**Problem requirements**: Gather each line in the entries that includes the string "this".

*** Data entries

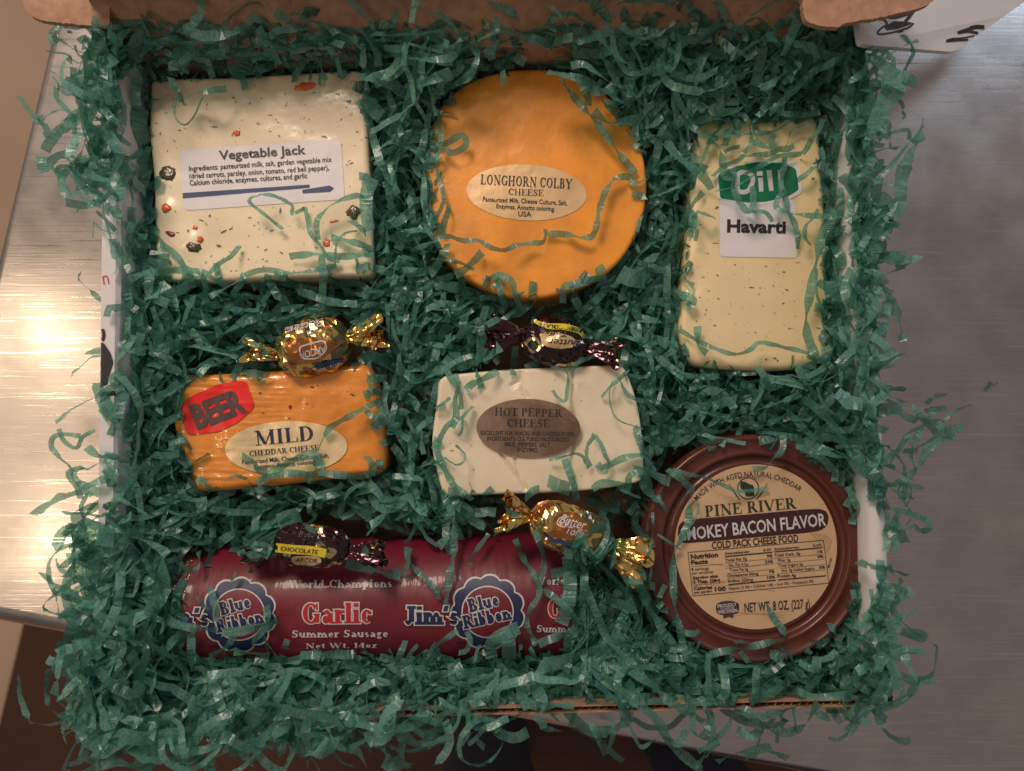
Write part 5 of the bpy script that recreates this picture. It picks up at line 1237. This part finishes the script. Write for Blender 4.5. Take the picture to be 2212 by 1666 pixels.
for w_, *p in [(45, (980, 700), (930, 850), (900, 1000), (870, 1150), (850, 1280), (860, 1380), (900, 1480)), (14, (910, 1000), (910, 1150), (970, 1260)), (25, (150, 1340), (250, 1400), (340, 1440), (450, 1475), (540, 1450), (590, 1410), (700, 1430), (830, 1460), (920, 1490)),
               (40, (250, 1320), (250, 1420), (300, 1470)), (40, (160, 1020), (190, 1070), (230, 1100)), (50, (130, 1120), (220, 1180), (190, 1215)), (35, (580, 1545), (620, 1600), (640, 1650)), (60, (960, 560), (980, 700), (960, 820))]:
    T(ZH, w_, *p, where=W3, h=.003)
# fringe over the left side
WL = 'hanging over the left side of the box'; WB = 'hanging over the front edge of the box'; WR = 'sticking out over the right side of the box'; WT = 'sticking up in front of the lid'
for w_, *p in [(50, (350, 0), (350, 110), (420, 200), (500, 280), (555, 370), (545, 520)), (60, (400, 380), (500, 330), (590, 260), (650, 210)), (40, (390, 20), (480, 80), (590, 80), (700, 80)), (80, (165, 930), (240, 900), (300, 800), (380, 750), (470, 740)), (110, (190, 760), (195, 830), (200, 920)),
               (70, (430, 720), (520, 690), (600, 600), (700, 560), (830, 550)), (45, (480, 870), (390, 870), (360, 910), (370, 980), (430, 1060), (485, 1150)), (75, (500, 900), (650, 930), (800, 1000), (950, 1020), (1040, 1010)), (50, (490, 950), (600, 1040), (700, 1090), (790, 1090)),
               (45, (570, 1370), (650, 1290), (750, 1260), (850, 1250), (930, 1170), (1050, 1060), (1140, 980)), (22, (750, 1490), (790, 1510), (850, 1570), (1000, 1620)), (22, (760, 1490), (755, 1580), (745, 1660)), (60, (690, 480), (770, 420), (830, 450), (800, 500), (720, 510)), (60, (690, 250), (740, 320), (830, 380)),
               (80, (710, 600), (700, 680), (760, 760), (800, 830), (870, 920)), (90, (930, 480), (1000, 620), (1050, 780), (1060, 920)), (80, (640, 70), (720, 120), (850, 220), (960, 340), (1060, 480)), (70, (500, 870), (620, 830), (740, 860)), (70, (300, 870), (330, 920), (460, 940))]:
    T(ZA, w_, *p, where=WL, h=.001)
for w_, *p in [(16, (410, 450), (500, 465), (590, 480), (640, 530), (700, 560)), (45, (690, 370), (740, 335), (790, 370), (810, 430)), (10, (390, 635), (440, 620), (510, 670), (550, 720), (560, 790)), (15, (455, 665), (515, 740), (515, 800)), (50, (650, 600), (650, 700), (700, 770), (750, 820)), (25, (660, 400), (690, 480), (760, 510), (830, 470))]:
    T(ZA0, w_, *p, where=WL, h=.001)
for w_, *p in [(36, (160, 428), (230, 380), (290, 340), (380, 320), (430, 285), (520, 250)), (22, (410, 300), (370, 260), (340, 200), (290, 150), (250, 100), (260, 50), (320, 38), (390, 45)), (18, (285, 10), (310, 70), (370, 105), (400, 50), (460, 20)), (20, (290, 940), (270, 820), (240, 740), (240, 660), (280, 600), (370, 560), (430, 540)),
               (20, (270, 640), (290, 690), (350, 720), (370, 760)), (45, (265, 1180), (275, 1220), (265, 1300)), (40, (280, 1330), (350, 1390), (460, 1480)), (20, (330, 1060), (390, 1130), (350, 1180), (320, 1260)), (12, (340, 1030), (300, 1060), (300, 1130), (330, 1150)), (16, (340, 520), (350, 490), (400, 470), (440, 480)),
               (45, (350, 1230), (400, 1330), (450, 1440), (470, 1490)), (35, (420, 100), (480, 140), (560, 150), (620, 180)), (35, (500, 230), (590, 215), (700, 205), (770, 200)), (30, (750, 1470), (790, 1420), (850, 1370)), (28, (820, 1440), (805, 1490), (800, 1530)), (40, (800, 1560), (840, 1555), (880, 1560)), (40, (480, 1540), (540, 1460), (560, 1350)), (30, (555, 1550), (540, 1480), (500, 1400)),
               (40, (330, 900), (400, 940), (430, 1000)), (45, (310, 930), (330, 900), (400, 900)), (40, (320, 980), (380, 1020), (440, 1010)), (26, (360, 800), (380, 850), (420, 890))]:
    T(ZBL, w_, *p, where=WL, h=.001)
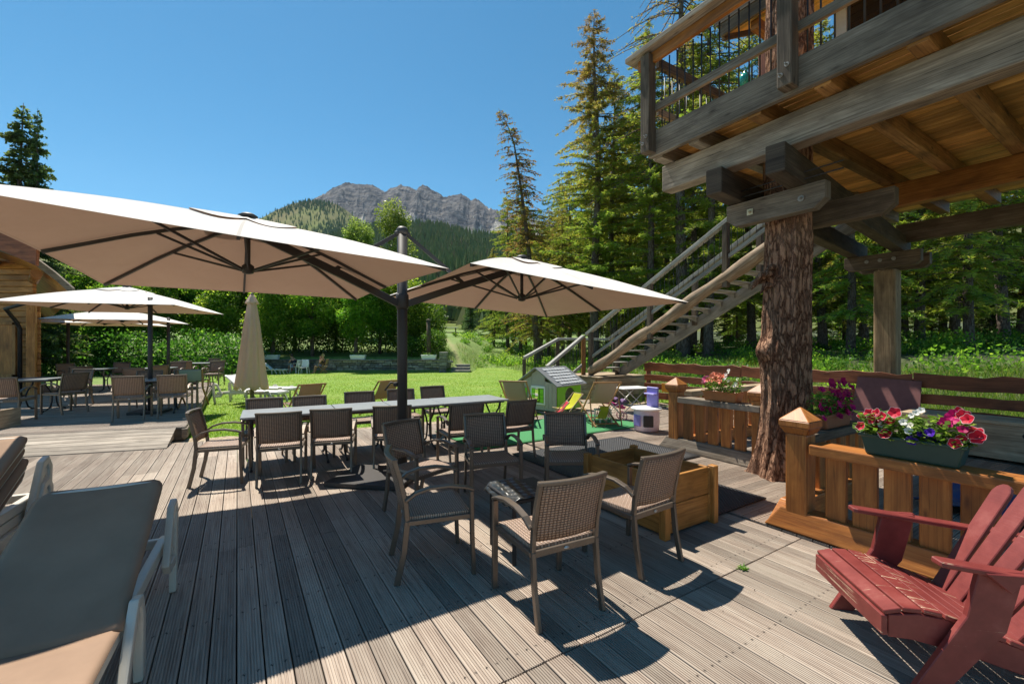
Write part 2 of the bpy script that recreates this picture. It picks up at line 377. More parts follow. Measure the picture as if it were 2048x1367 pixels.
def board(mb, o, al, aw, k, x0, x1, z=0.0, sl=0.0):
    t = random.random(); z += random.uniform(-.0015, .0015); n = len(prof); vs = []
    for x in (x0, x1):
        for (w, h) in prof: vs.append(o+al*x+aw*w+Z3*(z+h+sl*x))
    fs = []; uv = []; y = 10*(k % 37)
    for i in range(n-1):
        fs.append((i, i+1, n+i+1, n+i)); w0 = prof[i][0]+y; w1 = prof[i+1][0]+y
        uv.append([(x0, w0), (x0, w1), (x1, w1), (x1, w0)])
    for q, f in ((0, list(range(n-1, -1, -1))), (n, list(range(n)))):
        fs.append([q+i for i in f]); uv.append([(x0, y+prof[i][0]) for i in f])
    mb.add(vs, fs, uv, t)
def vend(u): return 9.36-.141*(u+.83)
mb = MB(); USPLIT = 4.2
k0 = int(-9/PITCH)
for k in range(k0, int(USPLIT/PITCH)):
    u = k*PITCH; e = vend(u)+.04
    if .93 < u: js = [-2.6+random.uniform(-.3, .3), 1.86, random.choice((5.1, 5.75, 6.4))]
    elif u > -1: js = [-.9+random.choice((0, .6)), 4.24+random.choice((-.05, .03, .12)), 8.0]
    else: js = [random.choice((-1.4, -.8, .4)), random.choice((3.1, 3.7, 4.4)), random.choice((6.8, 7.4))]
    cuts = [-5.5]+js+[e]
    for a, b_ in zip(cuts[:-1], cuts[1:]):
        board(mb, D(u, 0), V3, U3, k, a+(.006 if a == 1.86 else .002), b_-(.006 if b_ == 1.86 else .002))
k = 0; v = -4.0
while v < 8.4:
    e = 11.6
    cuts = [USPLIT, random.choice((6.2, 7.0, 7.6)), random.choice((9.2, 9.9)), e]
    if v > 7.6: cuts = [c for c in cuts if c < 11.0]
    for a, b_ in zip(cuts[:-1], cuts[1:]):
        if v < vend(b_)+.3: board(mb, D(0, v), U3, V3*1, k+200, a+.003, b_-.003)
    v += PITCH; k += 1
tag(mb.build('deck', M['deck']), kind='structure')
mb = MB(); mb.hexa([D(-12, -6, -.14), D(-12, 9.2, -.14), D(-12, 9.2, -.11), D(-12, -6, -.11), D(11.5, -6, -.14), D(11.5, 7.4, -.14), D(11.5, 7.4, -.11), D(11.5, -6, -.11)])
tag(mb.build('underdeck_sheet', plain('dark_sheet_under_boards', (.035, .028, .022), .95, 0, .1)), kind='structure')  # dark sheet added so no sunlit green shows through the board gaps
# raised deck with its ramp
PZ = .2; PC = G(369.5, 852.7, PZ); PC.z = 0
pf = Vector((-.952, -.307, 0)).normalized(); pn = Vector((-pf.y, pf.x, 0)); pn = pn if pn.y > 0 else -pn
mb = MB(); vv = V3.dot(pn); vf = V3.dot(pf)
for k in range(int(11.5*vv/PITCH)):
    p = k*PITCH; st = p/vv*vf
    cuts = [st, st+random.choice((2.2, 3.0, 3.8)), st+random.choice((5.5, 6.5)), st+12]
    for a, b_ in zip(cuts[:-1], cuts[1:]): board(mb, PC+pn*p, pf, pn, k+90, a+.003, b_-.003, PZ)
tag(mb.build('raised_deck', M['deck']), kind='structure')
mb = MB()
q = PC+V3*.0+Z3*.08
mb.bar(PC+Z3*.085-V3*.04, PC+V3*11.4+Z3*.085, .09, .17)
mb.bar(PC-U3*0+Z3*.06+V3*.06, PC+pf*12+Z3*.06+V3*.06, .08, .22)
tag(mb.build('raised_deck_edge', M['greywood'], bevel=.008), kind='structure')
mb = MB()
R0 = G(333, 896.5); R1 = G(352, 855, PZ); run = (Vector((R1.x, R1.y, 0))-R0); rl = run.length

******

**Expected answer**:
Write part 5 of the bpy script that recreates this picture. It picks up at line 1237. This part finishes the script. Write for Blender 4.5. Take the picture to be 2212 by 1666 pixels.
Write part 2 of the bpy script that recreates this picture. It picks up at line 377. More parts follow. Measure the picture as if it were 2048x1367 pixels.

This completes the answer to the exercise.